I noted how much the trail seemed to be dropping and realized I would have to come back up this descent on the way back. There’s no other way to get off of the upper slopes of Blackcomb. More on that later. This looked like an easy trail on the map, but it’s not easy for this reason.

Along Overlord, there are some spur trails you can take to get closer to the peak of Blackcomb. I took a spur to a tiny lake called Blackcomb Lake right below the summit pyramid of the 7,992-foot-high mountain. This is a pretty easy spur that climbs about 300 feet and takes you to a beautiful isolated meadow.

As an aside, there was a young Italian couple hiking along the trail, and we kept passing each other literally all day. They were younger and more fit than me, but were taking their time. We must have passed each other at least six or eight times. The three of us were the only ones at Blackcomb Lake.

This spur trail drops back down pretty steeply back to Overlord. The main trail then makes its steepest climb in the whole trip as you head to a tarn on the southwestern slope of the mountain. You could take a spur up a high ridge of Blackcomb up to something called the Decker Loop, but that involved more than 700 feet of additional climbing and frankly looked really steep and I passed on it. After all, I was done with the drama the backcountry, remember? The whole day, I only witnessed five people take on the Decker Loop spur. It genuinely looked deeply intimidating … and loaded with drama.

Overlord peters out at a pretty little tarn (called Decker Tarn) at an elevation of about 6,400 feet. So, I had climbed three hills for a total of 1,100 feet of climbing to get to this spot and yet had only gained 400 feet of elevation.

There were about a dozen people at the tarn and just as many marmots scurrying around and sunning themselves on rocks. They’re pretty used to people and will walk right up to you.

I did slip on a rock and my leg went thigh-deep into the tarn, where the water couldn’t have been more than a couple of degrees above freezing.

“Ack, this feels like drama. Cold drama,” I thought.

I simply couldn’t have any more drama. Everything had to go right on this trip.
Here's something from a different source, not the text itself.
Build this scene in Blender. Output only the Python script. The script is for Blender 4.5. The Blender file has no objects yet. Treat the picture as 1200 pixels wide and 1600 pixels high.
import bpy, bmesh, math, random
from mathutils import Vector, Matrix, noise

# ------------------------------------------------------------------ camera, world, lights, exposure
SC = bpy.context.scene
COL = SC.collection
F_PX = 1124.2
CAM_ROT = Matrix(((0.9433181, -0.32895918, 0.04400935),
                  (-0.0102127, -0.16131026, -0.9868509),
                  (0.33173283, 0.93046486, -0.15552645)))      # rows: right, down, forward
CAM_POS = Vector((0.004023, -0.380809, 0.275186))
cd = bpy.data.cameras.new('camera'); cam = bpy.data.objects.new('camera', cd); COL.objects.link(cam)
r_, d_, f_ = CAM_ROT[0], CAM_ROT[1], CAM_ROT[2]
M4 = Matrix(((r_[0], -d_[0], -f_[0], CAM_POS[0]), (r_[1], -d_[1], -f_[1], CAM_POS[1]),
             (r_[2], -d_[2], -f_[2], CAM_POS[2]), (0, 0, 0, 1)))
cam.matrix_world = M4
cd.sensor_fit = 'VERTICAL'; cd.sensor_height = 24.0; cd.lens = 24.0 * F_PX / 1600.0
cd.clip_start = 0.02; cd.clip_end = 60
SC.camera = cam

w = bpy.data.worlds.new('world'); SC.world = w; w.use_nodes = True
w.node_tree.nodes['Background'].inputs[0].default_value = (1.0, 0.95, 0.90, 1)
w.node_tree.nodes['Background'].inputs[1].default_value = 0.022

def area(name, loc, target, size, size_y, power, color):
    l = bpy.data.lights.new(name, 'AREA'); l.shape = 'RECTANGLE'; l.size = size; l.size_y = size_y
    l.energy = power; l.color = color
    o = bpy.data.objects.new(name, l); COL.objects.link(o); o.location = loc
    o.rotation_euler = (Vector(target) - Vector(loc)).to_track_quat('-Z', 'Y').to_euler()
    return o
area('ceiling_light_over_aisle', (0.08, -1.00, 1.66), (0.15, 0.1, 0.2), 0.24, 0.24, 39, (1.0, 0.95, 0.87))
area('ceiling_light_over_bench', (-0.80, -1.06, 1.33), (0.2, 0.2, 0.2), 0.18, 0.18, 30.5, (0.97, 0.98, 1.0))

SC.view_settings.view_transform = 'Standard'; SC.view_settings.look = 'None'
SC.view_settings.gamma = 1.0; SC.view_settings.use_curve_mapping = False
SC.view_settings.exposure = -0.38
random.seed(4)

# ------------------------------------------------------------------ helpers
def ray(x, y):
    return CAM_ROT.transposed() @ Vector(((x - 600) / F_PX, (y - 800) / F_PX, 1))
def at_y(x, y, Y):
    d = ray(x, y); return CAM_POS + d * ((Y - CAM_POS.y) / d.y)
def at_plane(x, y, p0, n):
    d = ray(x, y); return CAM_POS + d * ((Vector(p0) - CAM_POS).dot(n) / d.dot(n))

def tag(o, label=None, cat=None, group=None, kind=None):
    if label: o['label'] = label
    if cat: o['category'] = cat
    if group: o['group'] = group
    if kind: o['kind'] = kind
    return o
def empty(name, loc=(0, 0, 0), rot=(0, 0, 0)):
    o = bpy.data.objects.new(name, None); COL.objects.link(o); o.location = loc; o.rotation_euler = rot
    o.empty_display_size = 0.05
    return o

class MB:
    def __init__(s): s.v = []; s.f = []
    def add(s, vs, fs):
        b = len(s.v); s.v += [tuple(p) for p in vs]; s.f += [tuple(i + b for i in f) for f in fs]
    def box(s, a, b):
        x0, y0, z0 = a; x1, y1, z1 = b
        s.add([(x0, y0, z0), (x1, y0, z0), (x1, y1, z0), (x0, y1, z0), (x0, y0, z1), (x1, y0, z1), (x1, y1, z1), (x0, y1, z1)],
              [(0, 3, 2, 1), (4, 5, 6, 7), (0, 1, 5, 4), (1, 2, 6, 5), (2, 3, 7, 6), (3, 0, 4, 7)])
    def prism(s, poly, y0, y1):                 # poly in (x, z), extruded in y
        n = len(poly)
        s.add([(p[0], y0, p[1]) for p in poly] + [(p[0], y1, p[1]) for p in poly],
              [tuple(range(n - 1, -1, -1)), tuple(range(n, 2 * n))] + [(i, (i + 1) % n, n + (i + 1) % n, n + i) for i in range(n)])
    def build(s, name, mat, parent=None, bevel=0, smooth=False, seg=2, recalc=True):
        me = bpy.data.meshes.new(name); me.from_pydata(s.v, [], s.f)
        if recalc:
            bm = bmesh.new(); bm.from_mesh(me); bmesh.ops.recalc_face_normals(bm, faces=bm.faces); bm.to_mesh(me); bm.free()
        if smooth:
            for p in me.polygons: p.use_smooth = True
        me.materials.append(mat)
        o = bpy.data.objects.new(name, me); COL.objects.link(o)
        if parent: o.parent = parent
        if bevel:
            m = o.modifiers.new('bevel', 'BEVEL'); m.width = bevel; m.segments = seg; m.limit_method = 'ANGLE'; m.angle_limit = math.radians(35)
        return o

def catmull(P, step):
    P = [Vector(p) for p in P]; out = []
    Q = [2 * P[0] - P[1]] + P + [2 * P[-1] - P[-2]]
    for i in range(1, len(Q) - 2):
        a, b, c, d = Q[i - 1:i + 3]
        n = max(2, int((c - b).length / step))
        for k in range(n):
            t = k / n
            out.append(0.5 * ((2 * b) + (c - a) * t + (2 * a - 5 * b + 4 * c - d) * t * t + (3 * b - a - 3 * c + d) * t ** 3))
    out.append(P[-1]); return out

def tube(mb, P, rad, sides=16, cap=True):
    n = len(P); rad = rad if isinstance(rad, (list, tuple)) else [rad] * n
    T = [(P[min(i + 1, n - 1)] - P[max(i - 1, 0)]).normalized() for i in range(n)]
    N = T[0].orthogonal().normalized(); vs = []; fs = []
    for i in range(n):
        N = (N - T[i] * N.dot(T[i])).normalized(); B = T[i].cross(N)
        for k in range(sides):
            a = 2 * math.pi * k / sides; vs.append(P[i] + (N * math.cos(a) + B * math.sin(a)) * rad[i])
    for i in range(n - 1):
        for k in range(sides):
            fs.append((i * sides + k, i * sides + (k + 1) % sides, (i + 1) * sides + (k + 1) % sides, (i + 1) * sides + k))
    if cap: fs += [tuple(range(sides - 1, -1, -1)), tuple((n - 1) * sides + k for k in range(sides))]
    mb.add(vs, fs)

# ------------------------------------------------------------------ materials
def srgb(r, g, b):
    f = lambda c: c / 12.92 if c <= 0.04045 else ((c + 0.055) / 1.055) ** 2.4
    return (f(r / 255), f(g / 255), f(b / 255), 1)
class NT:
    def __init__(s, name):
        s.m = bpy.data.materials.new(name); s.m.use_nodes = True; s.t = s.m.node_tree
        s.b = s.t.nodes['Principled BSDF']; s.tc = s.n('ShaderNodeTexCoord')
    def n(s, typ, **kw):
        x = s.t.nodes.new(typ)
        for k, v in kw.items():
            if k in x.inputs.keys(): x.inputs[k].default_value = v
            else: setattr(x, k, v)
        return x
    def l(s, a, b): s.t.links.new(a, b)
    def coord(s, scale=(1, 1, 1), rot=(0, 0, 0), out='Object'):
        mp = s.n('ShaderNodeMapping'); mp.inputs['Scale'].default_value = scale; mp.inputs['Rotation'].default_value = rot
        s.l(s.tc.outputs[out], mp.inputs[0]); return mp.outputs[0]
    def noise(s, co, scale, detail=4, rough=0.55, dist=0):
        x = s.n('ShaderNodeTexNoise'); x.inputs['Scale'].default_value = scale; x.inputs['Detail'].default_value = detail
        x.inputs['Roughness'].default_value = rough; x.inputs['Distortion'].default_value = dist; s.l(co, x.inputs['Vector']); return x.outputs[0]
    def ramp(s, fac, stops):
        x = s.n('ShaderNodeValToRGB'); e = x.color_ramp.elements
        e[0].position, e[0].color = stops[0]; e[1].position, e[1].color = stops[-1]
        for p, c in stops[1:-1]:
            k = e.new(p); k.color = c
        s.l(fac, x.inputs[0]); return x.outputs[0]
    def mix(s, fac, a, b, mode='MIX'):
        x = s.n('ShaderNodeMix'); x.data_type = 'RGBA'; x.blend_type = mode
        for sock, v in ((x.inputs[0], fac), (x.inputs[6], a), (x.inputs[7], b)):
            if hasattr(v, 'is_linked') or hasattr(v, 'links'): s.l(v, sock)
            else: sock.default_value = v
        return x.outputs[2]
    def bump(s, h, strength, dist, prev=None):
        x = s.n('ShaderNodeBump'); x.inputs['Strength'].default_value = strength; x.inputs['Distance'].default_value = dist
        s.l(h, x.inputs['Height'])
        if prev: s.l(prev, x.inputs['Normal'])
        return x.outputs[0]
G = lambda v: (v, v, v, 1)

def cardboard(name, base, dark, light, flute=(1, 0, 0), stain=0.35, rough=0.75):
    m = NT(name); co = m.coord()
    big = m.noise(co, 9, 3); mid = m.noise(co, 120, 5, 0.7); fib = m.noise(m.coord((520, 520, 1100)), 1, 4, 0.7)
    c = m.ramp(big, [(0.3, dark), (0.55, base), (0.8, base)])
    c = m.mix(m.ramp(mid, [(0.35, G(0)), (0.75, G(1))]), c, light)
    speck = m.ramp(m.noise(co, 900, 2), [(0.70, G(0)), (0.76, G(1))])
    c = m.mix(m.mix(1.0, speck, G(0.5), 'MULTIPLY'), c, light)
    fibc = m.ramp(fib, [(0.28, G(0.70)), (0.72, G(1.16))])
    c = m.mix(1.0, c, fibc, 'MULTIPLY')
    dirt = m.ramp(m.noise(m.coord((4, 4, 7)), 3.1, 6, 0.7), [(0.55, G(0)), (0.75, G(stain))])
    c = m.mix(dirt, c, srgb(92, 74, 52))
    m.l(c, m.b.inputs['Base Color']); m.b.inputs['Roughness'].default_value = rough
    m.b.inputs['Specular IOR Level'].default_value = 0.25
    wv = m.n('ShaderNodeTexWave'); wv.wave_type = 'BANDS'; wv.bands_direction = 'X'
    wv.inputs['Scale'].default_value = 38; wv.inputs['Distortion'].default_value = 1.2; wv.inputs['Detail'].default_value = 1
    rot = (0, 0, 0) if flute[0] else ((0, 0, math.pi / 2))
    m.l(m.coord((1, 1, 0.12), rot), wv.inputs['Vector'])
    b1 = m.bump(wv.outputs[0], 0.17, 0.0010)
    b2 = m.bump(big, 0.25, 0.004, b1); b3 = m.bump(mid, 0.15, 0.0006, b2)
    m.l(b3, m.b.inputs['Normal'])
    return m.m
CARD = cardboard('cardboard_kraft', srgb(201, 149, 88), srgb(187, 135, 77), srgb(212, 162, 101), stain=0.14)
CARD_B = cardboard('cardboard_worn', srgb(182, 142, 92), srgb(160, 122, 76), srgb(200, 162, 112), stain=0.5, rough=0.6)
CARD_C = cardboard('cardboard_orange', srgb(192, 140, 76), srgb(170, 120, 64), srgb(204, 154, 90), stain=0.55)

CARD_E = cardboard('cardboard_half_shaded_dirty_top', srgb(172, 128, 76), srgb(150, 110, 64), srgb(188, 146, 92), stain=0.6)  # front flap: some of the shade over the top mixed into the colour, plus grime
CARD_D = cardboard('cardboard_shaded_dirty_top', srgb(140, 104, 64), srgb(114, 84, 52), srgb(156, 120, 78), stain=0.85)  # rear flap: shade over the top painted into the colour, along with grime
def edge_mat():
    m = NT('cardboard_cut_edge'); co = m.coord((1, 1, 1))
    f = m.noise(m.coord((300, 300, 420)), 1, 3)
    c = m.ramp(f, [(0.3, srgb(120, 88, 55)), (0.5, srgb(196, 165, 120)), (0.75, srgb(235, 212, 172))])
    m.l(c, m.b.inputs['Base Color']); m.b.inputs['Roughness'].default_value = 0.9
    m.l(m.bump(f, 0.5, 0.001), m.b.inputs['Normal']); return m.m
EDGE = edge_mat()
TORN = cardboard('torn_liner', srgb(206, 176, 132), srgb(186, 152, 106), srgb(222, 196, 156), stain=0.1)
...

I had to take my sock and shoe off and let them dry off on a rock for about an hour after which I realized it really wasn’t all that dramatic.

Here’s what makes Overlord a bit of a pain. And boy, was I ever glad I didn’t go up that Decker Loop because I would have been seriously hurting on the way back if I had.

About the final 1 1/2 miles of the trail goes steadily uphill to that little hill just past the gondola station. Normally, this wouldn’t be that difficult, but after already climbing 1,100 feet and hiking roughly six miles to get to the tarn and then back to the low point of the trail, this was a lot of work on a warm, somewhat muggy day.

I thought I was just being a wimp, letting a lot of people pass me by (including the young Italian couple, who passed me for the final time.), but I passed one guy who was literally bent over double, gasping for breath. Keep in mind, this is all happening at 6,000 feet, so you’re sucking a lot of nitrogen up there. The trail isn’t steep, but it goes relentlessly uphill for what seems forever. I swear it’s harder than hiking up Hurricane Hill. Maybe because of the mileage put in at that point.

I went at my own pace and literally said out loud, “thank God, that almost got dramatic” when I reached the top of the hill. I was completely soaked with sweat. I couldn’t believe I had brought all kinds of layers of coats and pants and long-sleeved shirts. I had climbed a total of 1,500 feet on the day on what I thought was going to be a “flat trail.”

From that point on, it was uneventful to the gondola station, where I got a celebratory beer at the cafeteria.

Finally, the clouds broke up and you could see the valley below. On the gondola ride down, I saw the biggest black bear I’ve ever seen on that grueling uphill trail. I was safely in my gondola. Pity the poor guy I saw on the trail walking right toward the bear. He was looking at more drama than me.